* **Exercise goal**: Check each line of the listing, and copy it if it contains the word "picture".

* **Information given**:
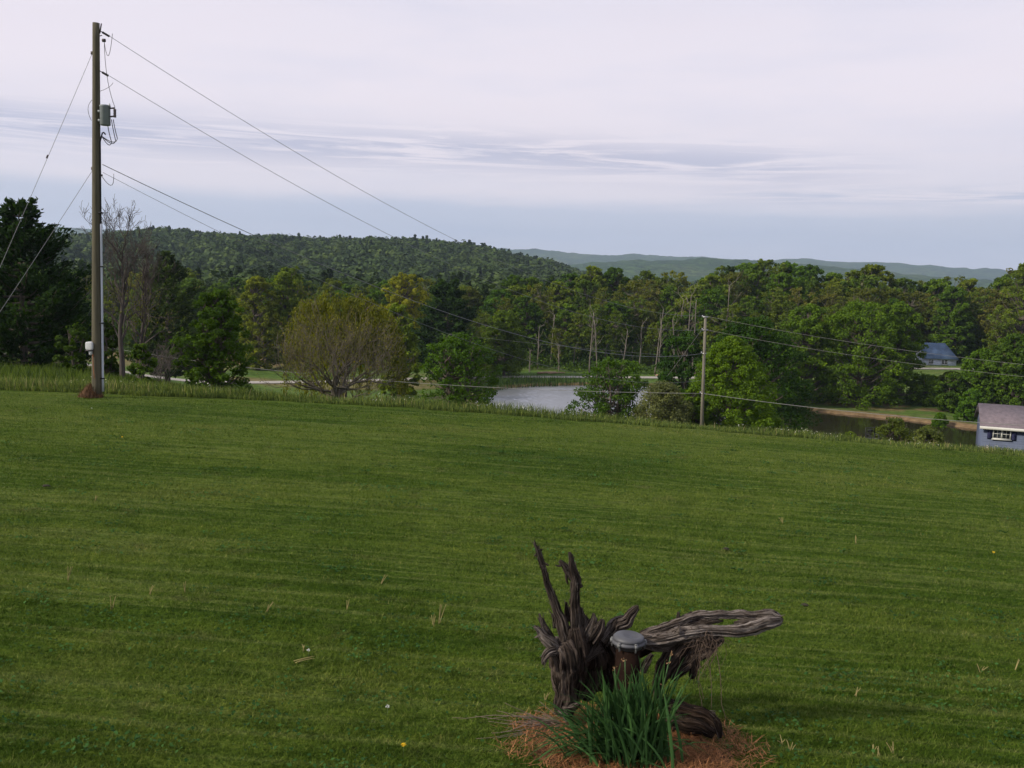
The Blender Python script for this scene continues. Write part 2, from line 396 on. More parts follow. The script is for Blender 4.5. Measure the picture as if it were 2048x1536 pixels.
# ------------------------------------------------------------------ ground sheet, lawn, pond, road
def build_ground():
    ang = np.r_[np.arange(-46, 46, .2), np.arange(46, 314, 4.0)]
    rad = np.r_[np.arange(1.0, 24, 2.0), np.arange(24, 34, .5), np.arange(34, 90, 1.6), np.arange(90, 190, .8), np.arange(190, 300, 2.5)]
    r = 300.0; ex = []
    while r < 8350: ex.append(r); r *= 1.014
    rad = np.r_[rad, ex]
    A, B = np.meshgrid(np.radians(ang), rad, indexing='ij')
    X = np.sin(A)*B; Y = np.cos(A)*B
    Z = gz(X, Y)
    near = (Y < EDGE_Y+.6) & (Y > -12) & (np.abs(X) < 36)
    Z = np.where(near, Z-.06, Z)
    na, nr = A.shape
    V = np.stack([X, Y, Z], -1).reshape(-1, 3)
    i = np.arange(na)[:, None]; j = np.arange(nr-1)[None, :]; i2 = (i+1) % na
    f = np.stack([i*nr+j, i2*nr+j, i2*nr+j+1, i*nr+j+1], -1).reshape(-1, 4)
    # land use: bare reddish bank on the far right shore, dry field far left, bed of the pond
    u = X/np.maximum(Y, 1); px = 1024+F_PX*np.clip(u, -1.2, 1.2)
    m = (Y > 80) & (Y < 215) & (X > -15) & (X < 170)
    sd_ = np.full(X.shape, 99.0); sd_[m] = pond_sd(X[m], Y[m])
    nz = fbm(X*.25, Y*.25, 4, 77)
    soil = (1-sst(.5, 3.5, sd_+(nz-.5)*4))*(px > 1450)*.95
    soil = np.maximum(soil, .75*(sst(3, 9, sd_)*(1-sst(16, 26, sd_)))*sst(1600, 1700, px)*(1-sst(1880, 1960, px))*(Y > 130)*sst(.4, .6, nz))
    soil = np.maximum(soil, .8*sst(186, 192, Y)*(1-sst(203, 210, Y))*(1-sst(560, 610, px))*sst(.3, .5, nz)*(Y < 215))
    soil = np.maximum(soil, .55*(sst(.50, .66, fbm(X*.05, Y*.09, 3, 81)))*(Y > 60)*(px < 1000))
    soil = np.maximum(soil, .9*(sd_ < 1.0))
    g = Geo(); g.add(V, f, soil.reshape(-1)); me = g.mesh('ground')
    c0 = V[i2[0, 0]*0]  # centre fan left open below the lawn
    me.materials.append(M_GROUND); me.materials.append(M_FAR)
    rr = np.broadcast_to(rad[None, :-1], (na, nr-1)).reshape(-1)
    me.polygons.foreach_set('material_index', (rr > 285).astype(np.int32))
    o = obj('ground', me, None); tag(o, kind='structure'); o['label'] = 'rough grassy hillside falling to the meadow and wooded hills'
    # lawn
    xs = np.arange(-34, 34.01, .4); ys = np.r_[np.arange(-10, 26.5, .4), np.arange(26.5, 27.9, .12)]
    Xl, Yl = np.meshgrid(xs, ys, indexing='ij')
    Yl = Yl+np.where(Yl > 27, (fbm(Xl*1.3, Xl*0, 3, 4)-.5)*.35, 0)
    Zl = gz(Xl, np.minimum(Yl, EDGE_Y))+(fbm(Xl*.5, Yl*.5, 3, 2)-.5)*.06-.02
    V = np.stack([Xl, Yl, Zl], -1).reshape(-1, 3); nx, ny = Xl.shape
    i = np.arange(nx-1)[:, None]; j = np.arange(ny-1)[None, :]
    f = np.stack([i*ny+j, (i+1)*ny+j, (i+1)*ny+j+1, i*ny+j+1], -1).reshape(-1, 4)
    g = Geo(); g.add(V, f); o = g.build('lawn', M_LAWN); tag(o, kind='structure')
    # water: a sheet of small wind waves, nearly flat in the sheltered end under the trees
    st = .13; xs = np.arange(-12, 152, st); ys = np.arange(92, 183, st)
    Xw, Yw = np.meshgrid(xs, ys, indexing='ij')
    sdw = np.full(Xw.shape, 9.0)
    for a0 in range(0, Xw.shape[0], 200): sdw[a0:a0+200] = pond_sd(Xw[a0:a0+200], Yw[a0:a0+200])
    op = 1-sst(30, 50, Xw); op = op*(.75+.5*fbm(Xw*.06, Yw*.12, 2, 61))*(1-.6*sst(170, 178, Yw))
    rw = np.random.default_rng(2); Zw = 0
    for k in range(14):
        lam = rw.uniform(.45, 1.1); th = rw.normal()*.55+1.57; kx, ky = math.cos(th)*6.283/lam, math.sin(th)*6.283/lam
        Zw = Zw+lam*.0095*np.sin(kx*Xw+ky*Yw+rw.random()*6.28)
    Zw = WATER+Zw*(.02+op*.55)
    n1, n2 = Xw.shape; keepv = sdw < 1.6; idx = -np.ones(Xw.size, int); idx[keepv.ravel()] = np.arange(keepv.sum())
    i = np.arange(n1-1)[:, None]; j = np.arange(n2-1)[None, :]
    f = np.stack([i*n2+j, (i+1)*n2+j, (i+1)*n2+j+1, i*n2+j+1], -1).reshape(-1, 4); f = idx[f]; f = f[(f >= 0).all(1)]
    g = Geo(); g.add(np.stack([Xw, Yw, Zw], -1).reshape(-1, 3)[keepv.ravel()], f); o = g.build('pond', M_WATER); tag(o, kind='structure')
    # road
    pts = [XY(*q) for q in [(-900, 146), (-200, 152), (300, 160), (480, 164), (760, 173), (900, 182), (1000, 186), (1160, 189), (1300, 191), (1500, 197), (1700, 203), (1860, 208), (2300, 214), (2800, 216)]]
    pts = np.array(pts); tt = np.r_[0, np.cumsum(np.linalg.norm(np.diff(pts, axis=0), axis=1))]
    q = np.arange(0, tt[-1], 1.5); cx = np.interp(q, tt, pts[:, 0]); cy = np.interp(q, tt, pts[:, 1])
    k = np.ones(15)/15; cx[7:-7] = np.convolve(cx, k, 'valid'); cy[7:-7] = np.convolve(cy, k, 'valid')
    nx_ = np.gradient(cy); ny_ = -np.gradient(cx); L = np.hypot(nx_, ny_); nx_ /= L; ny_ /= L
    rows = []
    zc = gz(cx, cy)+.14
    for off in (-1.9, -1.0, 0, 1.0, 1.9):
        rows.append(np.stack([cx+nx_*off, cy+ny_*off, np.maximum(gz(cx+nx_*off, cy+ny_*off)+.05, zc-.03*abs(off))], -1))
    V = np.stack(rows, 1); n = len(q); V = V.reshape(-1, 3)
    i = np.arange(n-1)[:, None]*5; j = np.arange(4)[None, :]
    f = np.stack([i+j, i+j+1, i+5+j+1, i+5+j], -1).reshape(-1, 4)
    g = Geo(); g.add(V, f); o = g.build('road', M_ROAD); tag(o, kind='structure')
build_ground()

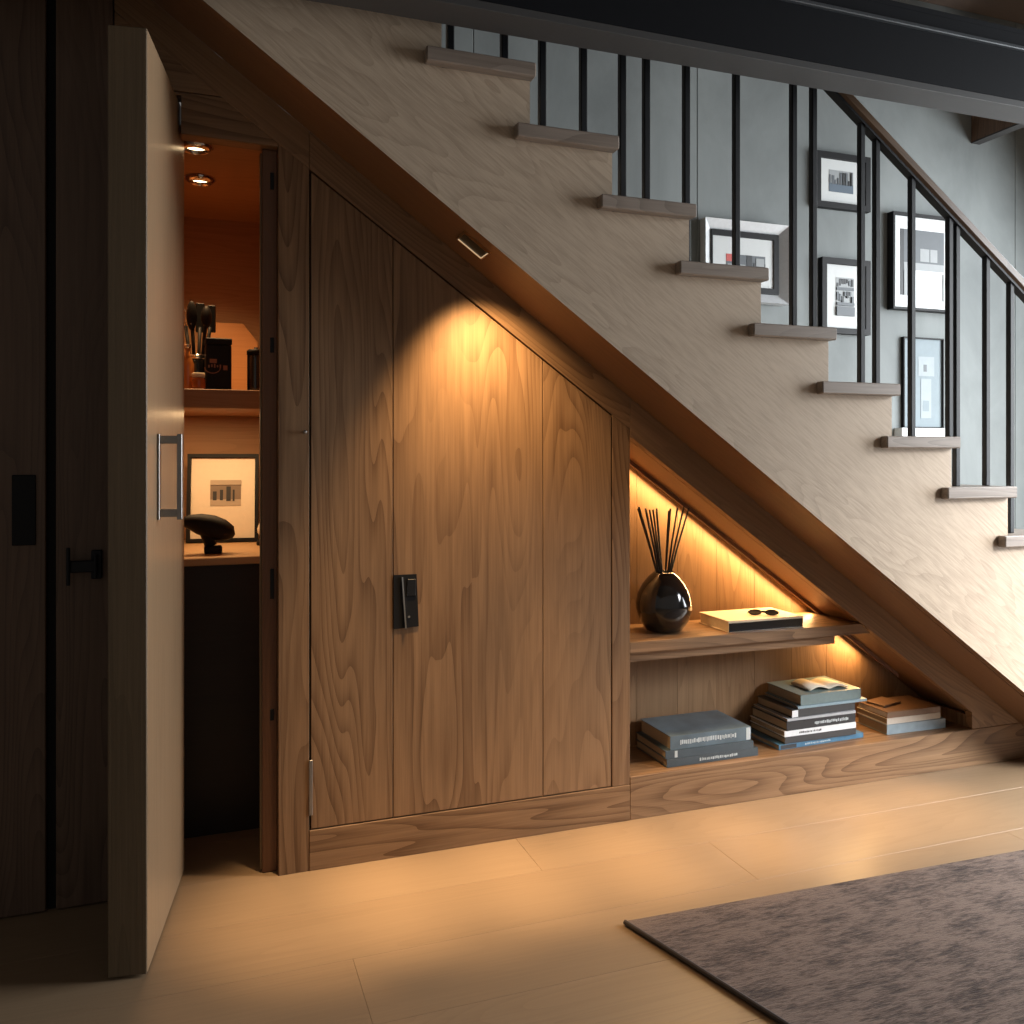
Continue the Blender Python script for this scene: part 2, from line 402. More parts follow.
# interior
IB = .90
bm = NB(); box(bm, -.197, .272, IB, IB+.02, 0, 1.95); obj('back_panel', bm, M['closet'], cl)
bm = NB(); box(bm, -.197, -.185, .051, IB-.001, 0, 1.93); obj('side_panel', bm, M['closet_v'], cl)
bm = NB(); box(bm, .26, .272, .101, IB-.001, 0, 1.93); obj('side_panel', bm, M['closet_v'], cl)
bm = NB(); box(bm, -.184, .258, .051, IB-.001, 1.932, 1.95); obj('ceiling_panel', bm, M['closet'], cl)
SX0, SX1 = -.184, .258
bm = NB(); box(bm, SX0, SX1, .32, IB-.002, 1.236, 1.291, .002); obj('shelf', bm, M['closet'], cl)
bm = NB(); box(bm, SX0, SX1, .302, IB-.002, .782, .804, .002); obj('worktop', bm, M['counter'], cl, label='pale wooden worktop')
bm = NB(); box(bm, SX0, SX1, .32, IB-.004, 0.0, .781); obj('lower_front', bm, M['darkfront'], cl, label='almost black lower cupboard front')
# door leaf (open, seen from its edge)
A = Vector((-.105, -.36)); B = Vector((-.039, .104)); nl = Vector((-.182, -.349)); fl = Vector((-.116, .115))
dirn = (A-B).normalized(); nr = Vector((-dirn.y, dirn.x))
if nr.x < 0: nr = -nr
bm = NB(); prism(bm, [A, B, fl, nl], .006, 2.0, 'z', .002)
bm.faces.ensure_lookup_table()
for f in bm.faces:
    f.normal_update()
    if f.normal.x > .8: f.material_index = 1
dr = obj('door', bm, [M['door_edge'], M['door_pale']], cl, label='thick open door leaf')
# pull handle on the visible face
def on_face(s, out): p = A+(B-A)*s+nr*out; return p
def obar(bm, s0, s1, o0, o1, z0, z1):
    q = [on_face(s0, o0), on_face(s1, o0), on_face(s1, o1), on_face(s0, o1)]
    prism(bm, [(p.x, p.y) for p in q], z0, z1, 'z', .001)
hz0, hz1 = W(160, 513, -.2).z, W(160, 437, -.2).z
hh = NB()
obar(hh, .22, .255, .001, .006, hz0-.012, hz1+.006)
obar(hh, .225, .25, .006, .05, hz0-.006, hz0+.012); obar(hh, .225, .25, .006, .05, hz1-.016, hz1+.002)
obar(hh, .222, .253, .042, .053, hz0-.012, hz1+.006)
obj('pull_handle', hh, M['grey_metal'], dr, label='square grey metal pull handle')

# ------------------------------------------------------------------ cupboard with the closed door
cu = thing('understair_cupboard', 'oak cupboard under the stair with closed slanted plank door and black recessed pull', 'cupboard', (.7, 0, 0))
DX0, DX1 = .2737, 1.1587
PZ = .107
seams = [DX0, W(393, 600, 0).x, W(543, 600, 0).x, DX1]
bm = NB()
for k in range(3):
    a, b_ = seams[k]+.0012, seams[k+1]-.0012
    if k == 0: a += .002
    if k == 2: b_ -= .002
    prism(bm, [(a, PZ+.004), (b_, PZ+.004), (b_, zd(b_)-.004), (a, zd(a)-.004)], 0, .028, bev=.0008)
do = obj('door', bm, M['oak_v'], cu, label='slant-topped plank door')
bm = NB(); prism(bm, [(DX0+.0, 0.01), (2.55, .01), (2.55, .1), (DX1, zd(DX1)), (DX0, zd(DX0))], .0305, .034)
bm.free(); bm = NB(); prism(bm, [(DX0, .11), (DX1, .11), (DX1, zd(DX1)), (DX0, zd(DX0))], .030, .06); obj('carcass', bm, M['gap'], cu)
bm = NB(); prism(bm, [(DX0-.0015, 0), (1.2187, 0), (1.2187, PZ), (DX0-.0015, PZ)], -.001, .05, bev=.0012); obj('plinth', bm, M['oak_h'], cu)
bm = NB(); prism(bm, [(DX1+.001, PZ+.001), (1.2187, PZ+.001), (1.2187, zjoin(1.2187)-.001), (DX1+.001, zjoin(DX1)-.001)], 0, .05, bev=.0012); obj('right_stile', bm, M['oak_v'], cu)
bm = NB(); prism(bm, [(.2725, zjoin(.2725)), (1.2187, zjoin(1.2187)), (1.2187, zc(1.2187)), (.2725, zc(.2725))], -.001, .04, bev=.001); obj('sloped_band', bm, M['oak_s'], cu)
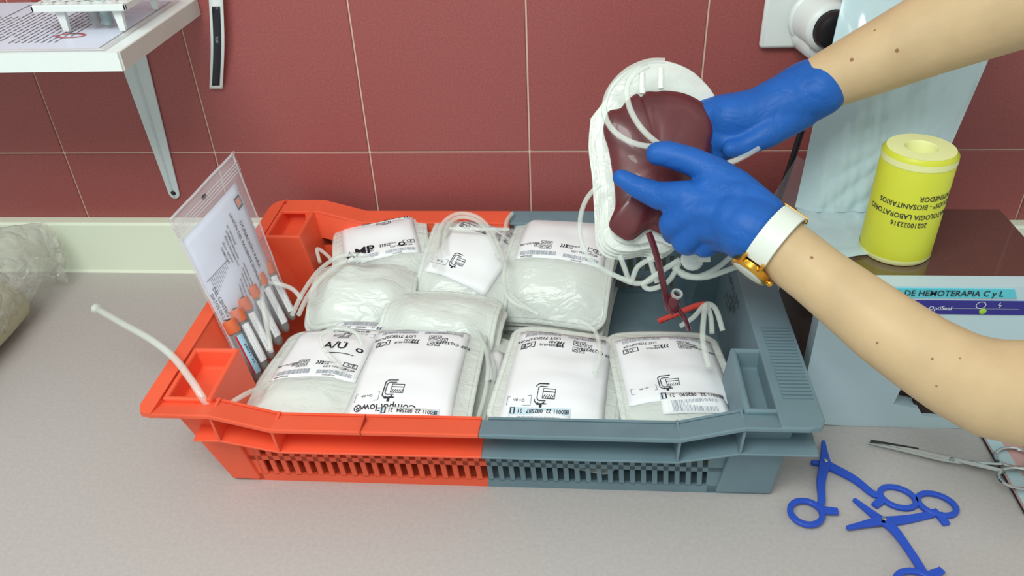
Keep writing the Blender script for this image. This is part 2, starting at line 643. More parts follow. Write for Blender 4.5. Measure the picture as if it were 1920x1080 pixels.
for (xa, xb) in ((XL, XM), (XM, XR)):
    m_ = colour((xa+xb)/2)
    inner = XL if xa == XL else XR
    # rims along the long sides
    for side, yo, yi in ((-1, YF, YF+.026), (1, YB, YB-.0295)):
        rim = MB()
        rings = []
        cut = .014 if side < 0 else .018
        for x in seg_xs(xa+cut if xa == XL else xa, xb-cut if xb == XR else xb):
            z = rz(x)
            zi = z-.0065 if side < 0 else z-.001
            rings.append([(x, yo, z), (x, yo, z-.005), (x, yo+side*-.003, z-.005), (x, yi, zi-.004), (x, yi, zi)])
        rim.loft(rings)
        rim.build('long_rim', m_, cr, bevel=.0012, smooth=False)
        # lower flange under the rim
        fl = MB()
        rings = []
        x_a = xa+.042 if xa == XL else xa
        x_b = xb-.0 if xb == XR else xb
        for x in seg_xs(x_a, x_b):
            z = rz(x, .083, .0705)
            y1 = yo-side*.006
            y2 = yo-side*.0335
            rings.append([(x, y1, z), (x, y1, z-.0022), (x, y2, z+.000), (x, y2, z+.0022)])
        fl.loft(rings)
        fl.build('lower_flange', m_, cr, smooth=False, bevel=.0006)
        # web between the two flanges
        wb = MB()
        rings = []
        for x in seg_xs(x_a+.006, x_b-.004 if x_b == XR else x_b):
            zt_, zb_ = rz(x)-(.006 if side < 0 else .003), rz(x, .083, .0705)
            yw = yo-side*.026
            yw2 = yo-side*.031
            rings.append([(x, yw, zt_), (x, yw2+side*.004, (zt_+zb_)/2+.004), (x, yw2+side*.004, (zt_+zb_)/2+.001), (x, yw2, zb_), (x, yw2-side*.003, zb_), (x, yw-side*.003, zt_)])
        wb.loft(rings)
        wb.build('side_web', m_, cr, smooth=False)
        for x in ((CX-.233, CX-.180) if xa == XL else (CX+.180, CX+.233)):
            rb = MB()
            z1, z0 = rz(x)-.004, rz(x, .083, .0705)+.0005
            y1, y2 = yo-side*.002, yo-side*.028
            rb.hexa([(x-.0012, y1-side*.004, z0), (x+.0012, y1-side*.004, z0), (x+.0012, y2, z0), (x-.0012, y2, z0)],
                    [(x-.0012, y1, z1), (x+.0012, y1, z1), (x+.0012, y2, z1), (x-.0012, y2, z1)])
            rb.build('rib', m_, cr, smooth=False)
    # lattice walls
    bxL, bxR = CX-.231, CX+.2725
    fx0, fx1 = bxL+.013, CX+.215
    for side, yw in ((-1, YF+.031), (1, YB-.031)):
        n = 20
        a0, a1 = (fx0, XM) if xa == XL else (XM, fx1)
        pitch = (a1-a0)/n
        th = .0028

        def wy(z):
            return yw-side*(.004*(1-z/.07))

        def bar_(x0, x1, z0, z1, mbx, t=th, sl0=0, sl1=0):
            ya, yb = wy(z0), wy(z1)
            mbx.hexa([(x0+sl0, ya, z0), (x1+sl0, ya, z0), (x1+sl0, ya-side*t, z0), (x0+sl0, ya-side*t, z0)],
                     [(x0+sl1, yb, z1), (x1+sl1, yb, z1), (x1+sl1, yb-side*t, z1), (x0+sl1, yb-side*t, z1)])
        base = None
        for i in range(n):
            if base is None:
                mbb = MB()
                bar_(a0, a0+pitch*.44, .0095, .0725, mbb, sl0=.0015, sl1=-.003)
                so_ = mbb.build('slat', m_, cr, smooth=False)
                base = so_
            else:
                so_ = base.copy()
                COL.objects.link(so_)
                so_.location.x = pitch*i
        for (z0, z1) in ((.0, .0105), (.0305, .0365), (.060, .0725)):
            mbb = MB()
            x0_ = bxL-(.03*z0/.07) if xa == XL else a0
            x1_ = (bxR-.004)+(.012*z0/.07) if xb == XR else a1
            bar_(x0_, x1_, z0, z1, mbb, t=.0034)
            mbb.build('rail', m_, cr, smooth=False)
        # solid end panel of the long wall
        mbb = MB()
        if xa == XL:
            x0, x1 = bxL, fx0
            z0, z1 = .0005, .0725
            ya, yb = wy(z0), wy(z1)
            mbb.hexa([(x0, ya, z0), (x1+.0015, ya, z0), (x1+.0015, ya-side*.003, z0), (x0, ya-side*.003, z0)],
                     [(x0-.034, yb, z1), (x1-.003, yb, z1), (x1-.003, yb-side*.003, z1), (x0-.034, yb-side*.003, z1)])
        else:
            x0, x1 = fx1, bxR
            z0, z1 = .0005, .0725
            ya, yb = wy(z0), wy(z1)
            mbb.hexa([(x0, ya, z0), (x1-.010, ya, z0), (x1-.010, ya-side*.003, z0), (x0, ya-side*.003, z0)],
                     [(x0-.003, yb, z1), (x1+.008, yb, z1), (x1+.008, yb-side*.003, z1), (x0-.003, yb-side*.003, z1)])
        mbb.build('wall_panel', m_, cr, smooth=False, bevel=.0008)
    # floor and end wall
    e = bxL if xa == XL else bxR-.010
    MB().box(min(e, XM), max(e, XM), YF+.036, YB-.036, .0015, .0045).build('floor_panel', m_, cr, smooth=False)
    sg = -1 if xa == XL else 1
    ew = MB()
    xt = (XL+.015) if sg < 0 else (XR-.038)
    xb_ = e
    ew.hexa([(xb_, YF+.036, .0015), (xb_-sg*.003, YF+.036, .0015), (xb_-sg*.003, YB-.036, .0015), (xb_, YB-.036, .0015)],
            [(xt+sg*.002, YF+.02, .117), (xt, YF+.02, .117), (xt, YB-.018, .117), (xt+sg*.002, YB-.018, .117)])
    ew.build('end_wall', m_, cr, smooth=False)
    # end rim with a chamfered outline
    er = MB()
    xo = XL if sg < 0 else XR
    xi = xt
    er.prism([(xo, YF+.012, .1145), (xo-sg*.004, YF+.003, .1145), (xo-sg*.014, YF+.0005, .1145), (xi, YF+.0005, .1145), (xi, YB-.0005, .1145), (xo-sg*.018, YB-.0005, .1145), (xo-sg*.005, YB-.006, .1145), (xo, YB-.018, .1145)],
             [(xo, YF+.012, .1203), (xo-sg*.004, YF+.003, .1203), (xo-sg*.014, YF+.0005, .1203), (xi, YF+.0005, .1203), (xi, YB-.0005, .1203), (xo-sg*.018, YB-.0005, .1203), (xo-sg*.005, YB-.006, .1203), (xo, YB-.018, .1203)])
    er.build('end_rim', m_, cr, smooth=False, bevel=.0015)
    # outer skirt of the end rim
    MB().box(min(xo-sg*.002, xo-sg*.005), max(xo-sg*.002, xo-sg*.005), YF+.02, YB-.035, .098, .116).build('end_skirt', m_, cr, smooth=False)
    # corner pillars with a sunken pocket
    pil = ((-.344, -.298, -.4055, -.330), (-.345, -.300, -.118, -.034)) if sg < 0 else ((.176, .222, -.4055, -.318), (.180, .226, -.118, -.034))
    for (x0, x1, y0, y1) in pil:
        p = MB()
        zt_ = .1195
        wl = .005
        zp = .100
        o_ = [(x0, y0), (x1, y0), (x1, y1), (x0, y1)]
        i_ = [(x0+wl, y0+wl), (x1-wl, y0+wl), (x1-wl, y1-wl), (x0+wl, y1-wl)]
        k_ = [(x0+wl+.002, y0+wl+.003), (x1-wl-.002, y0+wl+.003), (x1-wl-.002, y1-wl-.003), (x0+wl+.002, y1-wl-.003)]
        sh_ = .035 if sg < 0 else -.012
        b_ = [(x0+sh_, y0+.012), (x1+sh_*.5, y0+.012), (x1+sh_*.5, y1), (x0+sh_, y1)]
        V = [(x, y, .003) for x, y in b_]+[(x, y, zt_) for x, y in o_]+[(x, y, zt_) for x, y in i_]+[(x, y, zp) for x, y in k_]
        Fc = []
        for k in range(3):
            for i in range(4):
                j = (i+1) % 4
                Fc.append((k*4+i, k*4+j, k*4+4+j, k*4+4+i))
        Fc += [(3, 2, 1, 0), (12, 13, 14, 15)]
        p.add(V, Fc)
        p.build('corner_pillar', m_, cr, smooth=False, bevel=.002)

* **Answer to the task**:
The Blender Python script for this scene continues. Write part 2, from line 396 on. More parts follow. The script is for Blender 4.5. Measure the picture as if it were 2048x1536 pixels.
Keep writing the Blender script for this image. This is part 2, starting at line 643. More parts follow. Write for Blender 4.5. Measure the picture as if it were 1920x1080 pixels.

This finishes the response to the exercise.